(COLLECTED DATA)
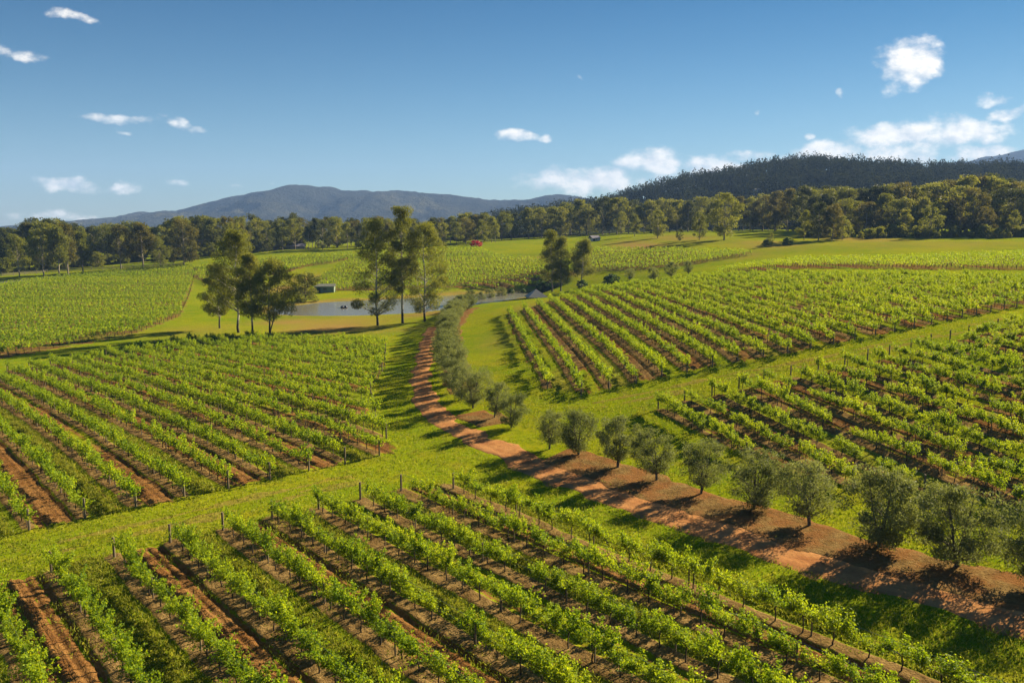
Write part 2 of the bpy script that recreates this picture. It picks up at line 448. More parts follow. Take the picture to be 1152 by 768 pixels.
# ------------------------------------------------------------------ vineyard blocks
ORD = ['first', 'second', 'third', 'fourth', 'fifth', 'sixth', 'seventh', 'eighth', 'ninth', 'tenth', 'eleventh', 'twelfth', 'thirteenth', 'fourteenth',
       'fifteenth', 'sixteenth', 'seventeenth', 'eighteenth', 'nineteenth', 'twentieth'] + ['twenty-' + w for w in
       ('first', 'second', 'third', 'fourth', 'fifth', 'sixth', 'seventh', 'eighth', 'ninth')] + ['thirtieth'] + ['thirty-' + w for w in
       ('first', 'second', 'third', 'fourth', 'fifth', 'sixth', 'seventh', 'eighth', 'ninth')] + ['fortieth'] + ['forty-' + w for w in ('first', 'second', 'third', 'fourth', 'fifth', 'sixth', 'seventh', 'eighth', 'ninth')]

def vine_wood(rng, near):
    sg = 5 if near else 3
    j = lambda s: rng.normal() * s
    p = [(0, 0, -.1), (j(.03), j(.03), .25), (j(.05), j(.04), .55), (j(.03), j(.03), .85)]
    parts = [tube(p, [.045, .035, .03, .035], sg)]
    for s in (-1, 1):
        parts.append(tube([p[-1], (s * .25, j(.03), .93), (s * .72, j(.04), .95)], [.03, .022, .012], sg))
    return join(parts)
def vine_leaf(rng, n, L, sparse=1.0):
    C = []
    ns = int(rng.integers(17, 24) * sparse)
    for k in range(ns):
        x = rng.uniform(-.86, .86); lean = rng.normal() * .35; ln = rng.choice((rng.uniform(.25, .6), rng.uniform(.5, 1.08))); lx = rng.normal() * .22
        m = max(4, int(n / ns * ln / .62)); u = rng.uniform(.02, 1, m) ** .85
        c = np.stack([x + lx * u + rng.normal(size=m) * .09, lean * u ** 1.3 + rng.normal(size=m) * (.10 - .06 * u), .82 + ln * u - .22 * (abs(lean) * u ** 2) + rng.normal(size=m) * .05], 1)
        C.append(c)
    C = np.concatenate(C)
    return leaves(C, L, L * .85, rng, 0, .2)

rng = np.random.default_rng(11)
NEAR_W = [mesh_np('vine_trunk', *vine_wood(rng, True), [M['vine_wood']], smooth=True) for _ in range(6)]
NEAR_L = [mesh_np('vine_foliage', *vine_leaf(rng, 1350, .045, (1.1, 1.1, .95, .8)[i % 4]), [M['vine_leaf']]) for i in range(22)]
MID = []
for i in range(14):
    w = vine_wood(rng, False); l = vine_leaf(rng, 420, .068, (1, 1, .95, .8)[i % 4])
    v, f = join([w, l]); MID.append(mesh_np('grapevine', v, f, [M['vine_wood'], M['vine_far']], np.r_[np.zeros(len(w[1])), np.ones(len(l[1]))]))
def post_mesh(h, r):
    v, f = tube([(0, 0, -.3), (0, 0, h * .5), (0, 0, h)], [r, r, r * .96], 7)
    n = len(v); top = [n - 7 + k for k in range(7)]
    f = np.concatenate([f, [[top[0], top[1], top[2], top[3]], [top[0], top[3], top[4], top[5]], [top[0], top[5], top[6], top[6]]][:2]])
    return mesh_np('post', v, f, [M['post_wood']])
END_POST, MID_POST = post_mesh(1.32, .07), post_mesh(1.25, .04)

def clip_line(poly, n, d, s):
    """t-interval(s) of the line {n*s + d*t} inside a polygon"""
    ts = []
    for i in range(len(poly)):
        a = poly[i]; b = poly[(i + 1) % len(poly)]
        sa = a[0] * n[0] + a[1] * n[1] - s; sb = b[0] * n[0] + b[1] * n[1] - s
        if (sa > 0) != (sb > 0):
            u = sa / (sa - sb); p = (a[0] + (b[0] - a[0]) * u, a[1] + (b[1] - a[1]) * u)
            ts.append(p[0] * d[0] + p[1] * d[1])
    ts.sort()
    return [(ts[i], ts[i + 1]) for i in range(0, len(ts) - 1, 2)]

def frame(az):
    a = R(az); d = np.array((math.sin(a), math.cos(a))); return d, np.array((d[1], -d[0]))

def rows_of(poly, az, s0, sp_, smin=None, smax=None):
    d, n = frame(az)
    S = [p[0] * n[0] + p[1] * n[1] for p in poly]
    lo = min(S) if smin is None else smin; hi = max(S) if smax is None else smax
    k = math.ceil((lo - s0) / sp_); out = []
    while s0 + k * sp_ <= hi:
        s = s0 + k * sp_
        for a, b in clip_line(poly, n, d, s):
            if b - a > 4: out.append((k, s, a, b))
        k += 1
    return out

def block_sheet(name, label, poly, az, s0, sp_, ds, dt, soil_par=0, mix=0.0, tall=.6, rough=1.0, seed=0, dark=0.0, mw=.78):
    d, n = frame(az); P = np.array(poly); S = P @ n; T = P @ d
    s = np.arange(S.min() - 1.5, S.max() + 1.5, ds); t_ = np.arange(T.min() - 1.5, T.max() + 1.5, dt)
    SS, TT = np.meshgrid(s, t_)
    X = SS * n[0] + TT * d[0]; Y = SS * n[1] + TT * d[1]
    keep = psd(X, Y, poly) < 1.6
    ph = (SS - s0) / sp_; k = np.floor(ph + .5); v = (ph - k) * sp_         # v: metres from the vine line
    w = sp_ / 2 - np.abs(v)                                               # metres from the alley's middle
    alley = np.floor(ph); odd = np.mod(alley + soil_par, 2)
    nz = fbm(SS * .9, TT * .35, 3, seed); nz2 = fbm(SS * .12, TT * .05, 3, seed + 4); nz3 = fbm(SS * 3.1, TT * 2.3, 3, seed + 8)
    mul = sst(mw, mw - .38, np.abs(v) + (nz - .5) * .5)
    al = 1 - mul
    pick = np.clip(odd * (1 - mix) + mix * sst(.38, .62, fbm(alley * 3.7, TT * .03 + alley, 2, seed + 2)), 0, 1)
    soil = al * pick * (1 - .75 * sst(.55, .75, nz2)); soil = np.clip(soil + (nz - .5) * .25 * al * pick, 0, 1)
    tallg = al * (1 - pick) * tall
    dryg = al * (1 - pick) * sst(.45, .75, nz2) * .5
    m = np.stack([soil, np.maximum(mul * (.62 + .4 * nz), dark * soil * nz2 * 1.6), dryg, tallg], -1)
    sd = psd(X, Y, poly) + (nz - .5) * 1.6
    rel = .05 + .13 * mul * (.5 + nz3) + soil * (.05 * np.sin(v * 2 * np.pi / .55) + .09 * (nz3 - .4)) * rough + .06 * tallg * nz3
    wheel = np.exp(-((w - .62) / .16) ** 2) * al; rel = rel - .045 * wheel
    m[..., 0] = np.clip(m[..., 0] + .25 * wheel * al, 0, 1)
    rel = np.where(sd > -.7, rel * sst(.5, -.7, sd) - .3 * sst(-.1, 1.2, sd), rel)
    fade = sst(.3, -.6, sd)[..., None]; m = m * fade
    Z = terr(X, Y) + rel
    return tag(link(name, grid_mesh(name, X, Y, Z, [M['block']], m, keep=keep)), label, 'soil', kind='structure')

def put_row(a, b, s, d, n, label, group, near, skip=.03, wires=True, posts=True, gap=1.45):
    c = n * s + d * (a + b) / 2; z0 = tz(*c); ang = math.atan2(d[1], d[0])
    e = tag(link('vine_row', None, None, (c[0], c[1], z0), ang), label, 'vine row', group)
    L = b - a; us = np.arange(-L / 2 + .5, L / 2 - .3, gap)
    ps = us - 0; zz = terr(c[0] + d[0] * us, c[1] + d[1] * us) - z0
    jit = random.uniform(0, 1e3)
    for u, z in zip(us, zz):
        dens = vn(u * .23 + jit, jit)
        if random.random() < skip * (3 if dens < .3 else .7): continue
        fl = random.choice((0, math.pi)); h = random.uniform(.80, 1.14) * (.85 + .26 * dens)
        loc = (u + random.uniform(-.12, .12), random.uniform(-.06, .06), z + .06)
        if near:
            w = link('grapevine', random.choice(NEAR_W), e, loc, fl + random.uniform(-.12, .12), (1.02, 1.0, h))
            link('foliage', random.choice(NEAR_L), w, (0, 0, 0), random.choice((0, math.pi)), random.uniform(.92, 1.12))
        else:
            link('grapevine', random.choice(MID), e, loc, fl + random.uniform(-.12, .12), (1.02, random.uniform(.9, 1.15), h))
    if posts:
        np_ = max(2, int(round(L / 6.2)) + 1)
        for i, u in enumerate(np.linspace(-L / 2, L / 2, np_)):
            end = i in (0, np_ - 1)
            z = tz(c[0] + d[0] * u, c[1] + d[1] * u) - z0
            link('post', END_POST if end else MID_POST, e, (u, random.uniform(-.04, .04), z), random.uniform(0, 6), (1, 1, random.uniform(.94, 1.06)))
    if wires:
        q = np.linspace(-L / 2, L / 2, max(3, int(L / 4))); zq = terr(c[0] + d[0] * q, c[1] + d[1] * q) - z0
        w = join([tube(np.c_[q, np.zeros_like(q), zq + hgt], np.full(len(q), .006), 3) for hgt in (.95, 1.4)])
        link('wire', mesh_np('wire', *w, [M['wire']]), e)
    return e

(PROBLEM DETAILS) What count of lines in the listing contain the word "parts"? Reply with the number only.

(SOLVED PROBLEM) 4